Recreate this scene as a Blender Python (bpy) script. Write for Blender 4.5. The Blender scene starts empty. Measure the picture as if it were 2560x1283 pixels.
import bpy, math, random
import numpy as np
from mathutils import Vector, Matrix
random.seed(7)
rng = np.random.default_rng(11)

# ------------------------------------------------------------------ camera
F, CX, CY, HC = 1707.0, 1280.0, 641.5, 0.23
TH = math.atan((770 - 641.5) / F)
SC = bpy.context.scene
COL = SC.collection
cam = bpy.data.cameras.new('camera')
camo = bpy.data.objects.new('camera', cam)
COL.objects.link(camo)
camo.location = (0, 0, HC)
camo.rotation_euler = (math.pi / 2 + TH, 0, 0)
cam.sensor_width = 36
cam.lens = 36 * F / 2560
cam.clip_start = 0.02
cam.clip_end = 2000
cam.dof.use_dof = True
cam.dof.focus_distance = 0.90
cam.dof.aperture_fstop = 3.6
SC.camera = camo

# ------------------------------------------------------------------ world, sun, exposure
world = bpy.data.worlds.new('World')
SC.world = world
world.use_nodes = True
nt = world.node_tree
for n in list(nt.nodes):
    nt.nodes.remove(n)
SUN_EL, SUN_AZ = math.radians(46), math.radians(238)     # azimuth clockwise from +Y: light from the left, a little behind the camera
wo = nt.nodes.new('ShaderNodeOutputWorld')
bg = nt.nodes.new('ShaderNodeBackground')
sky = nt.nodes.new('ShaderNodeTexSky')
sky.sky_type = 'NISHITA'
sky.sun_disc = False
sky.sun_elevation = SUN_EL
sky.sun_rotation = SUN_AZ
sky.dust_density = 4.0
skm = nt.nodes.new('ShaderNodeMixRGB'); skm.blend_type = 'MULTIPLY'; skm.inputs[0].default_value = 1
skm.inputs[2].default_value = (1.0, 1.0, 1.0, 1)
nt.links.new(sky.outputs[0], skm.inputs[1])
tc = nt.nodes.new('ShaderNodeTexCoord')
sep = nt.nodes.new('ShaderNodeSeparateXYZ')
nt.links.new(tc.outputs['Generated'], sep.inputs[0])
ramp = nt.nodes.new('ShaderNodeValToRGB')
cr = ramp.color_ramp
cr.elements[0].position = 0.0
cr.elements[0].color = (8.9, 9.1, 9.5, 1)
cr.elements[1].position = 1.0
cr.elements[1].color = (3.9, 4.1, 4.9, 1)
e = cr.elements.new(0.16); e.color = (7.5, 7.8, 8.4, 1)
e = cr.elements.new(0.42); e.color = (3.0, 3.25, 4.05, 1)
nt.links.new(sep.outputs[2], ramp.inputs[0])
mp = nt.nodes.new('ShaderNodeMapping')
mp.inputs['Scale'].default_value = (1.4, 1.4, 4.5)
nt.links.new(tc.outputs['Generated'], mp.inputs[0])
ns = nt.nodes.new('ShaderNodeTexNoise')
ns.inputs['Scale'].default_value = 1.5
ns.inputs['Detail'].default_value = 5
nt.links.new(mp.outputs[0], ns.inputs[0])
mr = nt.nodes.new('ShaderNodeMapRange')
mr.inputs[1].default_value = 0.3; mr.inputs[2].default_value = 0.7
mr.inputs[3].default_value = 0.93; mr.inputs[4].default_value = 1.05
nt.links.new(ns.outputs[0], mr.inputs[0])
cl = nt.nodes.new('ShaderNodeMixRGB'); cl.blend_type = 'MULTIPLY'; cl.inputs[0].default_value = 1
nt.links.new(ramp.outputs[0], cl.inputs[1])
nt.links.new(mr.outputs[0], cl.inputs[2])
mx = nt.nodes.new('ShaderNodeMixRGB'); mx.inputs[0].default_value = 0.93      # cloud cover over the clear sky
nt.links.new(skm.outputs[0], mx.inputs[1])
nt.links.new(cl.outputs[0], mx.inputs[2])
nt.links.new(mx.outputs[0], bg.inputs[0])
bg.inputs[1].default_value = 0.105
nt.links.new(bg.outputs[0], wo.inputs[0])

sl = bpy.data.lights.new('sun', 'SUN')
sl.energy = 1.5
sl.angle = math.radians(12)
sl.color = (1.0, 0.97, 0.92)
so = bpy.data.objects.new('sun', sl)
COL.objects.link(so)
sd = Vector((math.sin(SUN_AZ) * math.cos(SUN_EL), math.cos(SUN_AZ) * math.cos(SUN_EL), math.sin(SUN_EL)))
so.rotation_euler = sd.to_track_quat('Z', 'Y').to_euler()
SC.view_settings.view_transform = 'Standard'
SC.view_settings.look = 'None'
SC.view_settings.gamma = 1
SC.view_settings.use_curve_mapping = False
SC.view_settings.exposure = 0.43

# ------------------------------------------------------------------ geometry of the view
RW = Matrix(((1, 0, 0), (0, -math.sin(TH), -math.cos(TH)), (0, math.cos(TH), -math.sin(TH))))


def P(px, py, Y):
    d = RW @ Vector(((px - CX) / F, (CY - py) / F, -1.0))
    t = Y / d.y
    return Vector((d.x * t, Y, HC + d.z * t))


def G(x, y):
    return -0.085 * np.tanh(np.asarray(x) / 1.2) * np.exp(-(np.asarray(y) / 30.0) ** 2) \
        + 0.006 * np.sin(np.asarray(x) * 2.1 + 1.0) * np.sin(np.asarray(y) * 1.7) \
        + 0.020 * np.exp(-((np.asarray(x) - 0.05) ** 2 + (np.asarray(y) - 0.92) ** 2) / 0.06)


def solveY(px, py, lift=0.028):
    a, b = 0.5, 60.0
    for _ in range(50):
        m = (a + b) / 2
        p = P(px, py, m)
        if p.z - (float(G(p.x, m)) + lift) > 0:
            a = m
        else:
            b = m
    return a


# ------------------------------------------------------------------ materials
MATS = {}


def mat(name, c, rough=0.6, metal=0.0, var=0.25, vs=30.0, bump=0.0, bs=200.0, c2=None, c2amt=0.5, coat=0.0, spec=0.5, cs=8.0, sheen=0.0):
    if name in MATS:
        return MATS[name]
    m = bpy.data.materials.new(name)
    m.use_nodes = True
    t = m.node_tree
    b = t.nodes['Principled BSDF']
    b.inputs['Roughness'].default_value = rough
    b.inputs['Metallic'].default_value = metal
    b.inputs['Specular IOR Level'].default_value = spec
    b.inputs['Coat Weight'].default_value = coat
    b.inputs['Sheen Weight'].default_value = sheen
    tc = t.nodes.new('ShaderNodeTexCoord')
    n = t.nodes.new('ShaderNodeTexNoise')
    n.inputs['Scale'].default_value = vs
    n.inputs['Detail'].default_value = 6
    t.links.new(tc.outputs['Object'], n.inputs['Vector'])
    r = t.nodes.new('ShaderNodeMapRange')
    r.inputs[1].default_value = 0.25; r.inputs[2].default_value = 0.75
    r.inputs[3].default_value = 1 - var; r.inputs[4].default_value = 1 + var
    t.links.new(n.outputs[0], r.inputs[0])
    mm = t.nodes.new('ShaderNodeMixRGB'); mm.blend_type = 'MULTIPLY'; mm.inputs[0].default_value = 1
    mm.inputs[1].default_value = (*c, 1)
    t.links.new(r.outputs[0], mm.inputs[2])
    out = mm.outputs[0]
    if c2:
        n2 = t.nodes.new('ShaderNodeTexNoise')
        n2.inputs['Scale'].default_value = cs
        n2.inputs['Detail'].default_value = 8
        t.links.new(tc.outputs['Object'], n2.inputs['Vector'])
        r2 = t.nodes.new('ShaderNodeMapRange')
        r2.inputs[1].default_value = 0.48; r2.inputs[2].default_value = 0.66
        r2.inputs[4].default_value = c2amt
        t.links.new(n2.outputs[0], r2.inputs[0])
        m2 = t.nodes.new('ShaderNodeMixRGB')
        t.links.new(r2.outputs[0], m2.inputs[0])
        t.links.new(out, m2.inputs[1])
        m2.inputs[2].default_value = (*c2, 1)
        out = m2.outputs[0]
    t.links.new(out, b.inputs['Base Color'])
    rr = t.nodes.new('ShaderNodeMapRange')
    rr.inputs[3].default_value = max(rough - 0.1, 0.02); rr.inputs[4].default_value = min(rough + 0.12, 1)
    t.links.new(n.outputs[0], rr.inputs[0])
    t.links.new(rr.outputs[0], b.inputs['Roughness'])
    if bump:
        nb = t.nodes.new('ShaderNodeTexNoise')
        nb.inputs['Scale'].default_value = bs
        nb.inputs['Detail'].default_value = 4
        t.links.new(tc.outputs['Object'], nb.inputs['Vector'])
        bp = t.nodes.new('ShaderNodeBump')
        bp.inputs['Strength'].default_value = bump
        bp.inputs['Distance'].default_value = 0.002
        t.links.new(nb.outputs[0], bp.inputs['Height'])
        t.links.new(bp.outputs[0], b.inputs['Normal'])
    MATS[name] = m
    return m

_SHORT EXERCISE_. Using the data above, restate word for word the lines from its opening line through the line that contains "rng = np.random.default_rng(11)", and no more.

_WRITTEN RESPONSE_.
Recreate this scene as a Blender Python (bpy) script. Write for Blender 4.5. The Blender scene starts empty. Measure the picture as if it were 2560x1283 pixels.
import bpy, math, random
import numpy as np
from mathutils import Vector, Matrix
random.seed(7)
rng = np.random.default_rng(11)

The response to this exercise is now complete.